**Task prompt:**
Start at the line containing "with brown nosings')", stop at the line containing "of aisle steps')", and set down every line in that stretch exactly as written, and nothing else.

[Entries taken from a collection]
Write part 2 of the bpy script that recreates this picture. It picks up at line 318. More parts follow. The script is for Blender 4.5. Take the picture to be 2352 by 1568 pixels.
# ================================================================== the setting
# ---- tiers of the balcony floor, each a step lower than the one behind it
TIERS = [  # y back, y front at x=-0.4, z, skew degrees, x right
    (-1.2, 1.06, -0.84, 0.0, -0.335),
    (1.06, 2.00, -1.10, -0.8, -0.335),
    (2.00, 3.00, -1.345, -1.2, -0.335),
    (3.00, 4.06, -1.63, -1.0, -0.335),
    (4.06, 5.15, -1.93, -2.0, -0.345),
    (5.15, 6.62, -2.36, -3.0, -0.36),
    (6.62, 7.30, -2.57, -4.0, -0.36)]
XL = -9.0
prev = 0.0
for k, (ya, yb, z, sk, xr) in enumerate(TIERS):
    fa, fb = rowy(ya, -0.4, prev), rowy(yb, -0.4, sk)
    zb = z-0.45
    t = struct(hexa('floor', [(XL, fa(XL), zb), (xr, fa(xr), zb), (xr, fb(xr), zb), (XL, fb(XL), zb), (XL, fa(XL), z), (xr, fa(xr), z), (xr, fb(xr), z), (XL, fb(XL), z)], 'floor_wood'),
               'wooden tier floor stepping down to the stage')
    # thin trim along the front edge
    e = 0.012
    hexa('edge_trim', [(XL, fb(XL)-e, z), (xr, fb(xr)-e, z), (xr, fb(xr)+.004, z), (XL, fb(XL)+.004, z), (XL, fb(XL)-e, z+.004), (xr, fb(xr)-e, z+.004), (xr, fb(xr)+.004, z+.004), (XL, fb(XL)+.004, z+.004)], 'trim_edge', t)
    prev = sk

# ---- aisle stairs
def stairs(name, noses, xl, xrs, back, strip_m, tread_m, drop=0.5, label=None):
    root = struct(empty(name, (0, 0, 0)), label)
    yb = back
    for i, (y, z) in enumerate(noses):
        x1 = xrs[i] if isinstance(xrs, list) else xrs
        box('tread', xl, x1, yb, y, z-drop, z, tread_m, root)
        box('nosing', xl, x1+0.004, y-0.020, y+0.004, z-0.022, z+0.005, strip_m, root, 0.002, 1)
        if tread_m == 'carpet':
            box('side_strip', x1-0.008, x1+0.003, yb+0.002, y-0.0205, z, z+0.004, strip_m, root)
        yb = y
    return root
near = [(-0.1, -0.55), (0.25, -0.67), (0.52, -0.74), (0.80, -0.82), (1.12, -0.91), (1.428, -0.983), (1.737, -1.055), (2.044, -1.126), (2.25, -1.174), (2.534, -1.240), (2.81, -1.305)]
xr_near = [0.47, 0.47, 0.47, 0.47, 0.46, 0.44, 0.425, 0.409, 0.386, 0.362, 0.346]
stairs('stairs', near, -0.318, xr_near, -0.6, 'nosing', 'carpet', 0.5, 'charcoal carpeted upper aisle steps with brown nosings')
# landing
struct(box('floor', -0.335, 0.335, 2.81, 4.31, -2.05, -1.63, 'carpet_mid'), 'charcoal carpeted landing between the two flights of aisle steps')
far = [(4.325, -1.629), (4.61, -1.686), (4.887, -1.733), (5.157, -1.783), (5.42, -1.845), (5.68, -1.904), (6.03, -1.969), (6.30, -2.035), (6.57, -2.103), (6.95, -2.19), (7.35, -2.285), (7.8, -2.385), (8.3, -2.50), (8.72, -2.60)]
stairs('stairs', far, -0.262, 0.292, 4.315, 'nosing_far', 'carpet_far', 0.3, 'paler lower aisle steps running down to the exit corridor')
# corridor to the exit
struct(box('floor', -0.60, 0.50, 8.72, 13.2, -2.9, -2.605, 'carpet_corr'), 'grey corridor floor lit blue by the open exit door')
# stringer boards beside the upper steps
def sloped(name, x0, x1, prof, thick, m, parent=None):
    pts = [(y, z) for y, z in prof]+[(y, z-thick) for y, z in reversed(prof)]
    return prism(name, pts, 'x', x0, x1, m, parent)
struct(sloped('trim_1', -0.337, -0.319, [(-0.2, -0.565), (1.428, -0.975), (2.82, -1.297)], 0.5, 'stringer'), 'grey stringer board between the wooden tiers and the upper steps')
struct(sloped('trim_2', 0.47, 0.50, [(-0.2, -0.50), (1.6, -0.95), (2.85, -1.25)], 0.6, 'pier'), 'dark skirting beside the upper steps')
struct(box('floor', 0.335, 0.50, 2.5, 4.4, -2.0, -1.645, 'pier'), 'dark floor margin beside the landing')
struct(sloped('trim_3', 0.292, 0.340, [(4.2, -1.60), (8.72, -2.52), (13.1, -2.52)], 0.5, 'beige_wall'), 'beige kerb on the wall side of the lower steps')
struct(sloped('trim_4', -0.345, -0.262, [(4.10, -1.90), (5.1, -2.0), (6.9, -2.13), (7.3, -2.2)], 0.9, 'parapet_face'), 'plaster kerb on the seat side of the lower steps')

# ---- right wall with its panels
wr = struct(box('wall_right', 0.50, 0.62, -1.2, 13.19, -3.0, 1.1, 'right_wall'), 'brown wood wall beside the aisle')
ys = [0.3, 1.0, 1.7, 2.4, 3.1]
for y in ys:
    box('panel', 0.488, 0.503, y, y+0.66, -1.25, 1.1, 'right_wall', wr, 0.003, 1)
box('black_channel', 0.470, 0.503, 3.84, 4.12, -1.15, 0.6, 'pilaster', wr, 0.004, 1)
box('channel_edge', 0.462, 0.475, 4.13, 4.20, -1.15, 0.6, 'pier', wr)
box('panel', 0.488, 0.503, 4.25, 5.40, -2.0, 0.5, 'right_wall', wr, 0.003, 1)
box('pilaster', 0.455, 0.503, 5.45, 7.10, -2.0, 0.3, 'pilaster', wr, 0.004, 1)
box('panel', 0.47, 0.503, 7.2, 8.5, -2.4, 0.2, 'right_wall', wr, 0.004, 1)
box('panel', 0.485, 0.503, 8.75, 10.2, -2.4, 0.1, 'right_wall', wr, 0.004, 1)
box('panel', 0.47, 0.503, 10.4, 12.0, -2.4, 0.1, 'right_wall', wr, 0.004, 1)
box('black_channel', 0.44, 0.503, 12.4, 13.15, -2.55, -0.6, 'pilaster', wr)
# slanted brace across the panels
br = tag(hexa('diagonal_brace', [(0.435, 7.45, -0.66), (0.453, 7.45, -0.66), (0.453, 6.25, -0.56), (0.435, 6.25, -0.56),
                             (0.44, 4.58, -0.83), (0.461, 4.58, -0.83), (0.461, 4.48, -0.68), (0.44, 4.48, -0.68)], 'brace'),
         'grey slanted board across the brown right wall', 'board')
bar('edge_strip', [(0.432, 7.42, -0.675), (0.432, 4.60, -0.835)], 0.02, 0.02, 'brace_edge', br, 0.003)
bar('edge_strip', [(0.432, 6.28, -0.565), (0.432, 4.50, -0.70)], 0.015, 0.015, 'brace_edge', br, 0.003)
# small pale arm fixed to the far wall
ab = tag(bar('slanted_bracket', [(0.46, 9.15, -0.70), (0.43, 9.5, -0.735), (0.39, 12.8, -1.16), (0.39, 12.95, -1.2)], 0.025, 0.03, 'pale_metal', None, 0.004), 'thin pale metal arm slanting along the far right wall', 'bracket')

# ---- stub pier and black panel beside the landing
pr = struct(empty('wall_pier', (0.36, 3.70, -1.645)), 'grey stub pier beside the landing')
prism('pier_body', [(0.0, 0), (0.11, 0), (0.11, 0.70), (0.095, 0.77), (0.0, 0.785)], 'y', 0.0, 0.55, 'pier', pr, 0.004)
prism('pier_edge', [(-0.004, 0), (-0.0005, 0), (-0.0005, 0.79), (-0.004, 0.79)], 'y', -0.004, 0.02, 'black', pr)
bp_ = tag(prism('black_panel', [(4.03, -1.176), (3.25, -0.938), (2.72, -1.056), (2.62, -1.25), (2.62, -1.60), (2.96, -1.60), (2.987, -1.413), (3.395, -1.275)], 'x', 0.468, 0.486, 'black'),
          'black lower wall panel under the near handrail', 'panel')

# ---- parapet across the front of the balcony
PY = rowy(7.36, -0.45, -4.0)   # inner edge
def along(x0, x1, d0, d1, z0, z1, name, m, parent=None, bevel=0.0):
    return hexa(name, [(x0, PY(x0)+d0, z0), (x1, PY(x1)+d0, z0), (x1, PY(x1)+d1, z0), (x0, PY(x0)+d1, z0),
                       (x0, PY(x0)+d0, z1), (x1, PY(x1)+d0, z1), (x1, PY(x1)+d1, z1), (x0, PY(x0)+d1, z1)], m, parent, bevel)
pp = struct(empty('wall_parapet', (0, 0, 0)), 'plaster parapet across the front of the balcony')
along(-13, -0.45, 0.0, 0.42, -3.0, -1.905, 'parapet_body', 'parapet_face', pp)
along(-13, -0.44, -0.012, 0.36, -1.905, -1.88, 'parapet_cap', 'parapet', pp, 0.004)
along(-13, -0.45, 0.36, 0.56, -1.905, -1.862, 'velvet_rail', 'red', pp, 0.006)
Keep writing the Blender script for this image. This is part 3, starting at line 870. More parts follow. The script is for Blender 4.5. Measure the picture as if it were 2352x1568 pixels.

**Result below:**
stairs('stairs', near, -0.318, xr_near, -0.6, 'nosing', 'carpet', 0.5, 'charcoal carpeted upper aisle steps with brown nosings')
# landing
struct(box('floor', -0.335, 0.335, 2.81, 4.31, -2.05, -1.63, 'carpet_mid'), 'charcoal carpeted landing between the two flights of aisle steps')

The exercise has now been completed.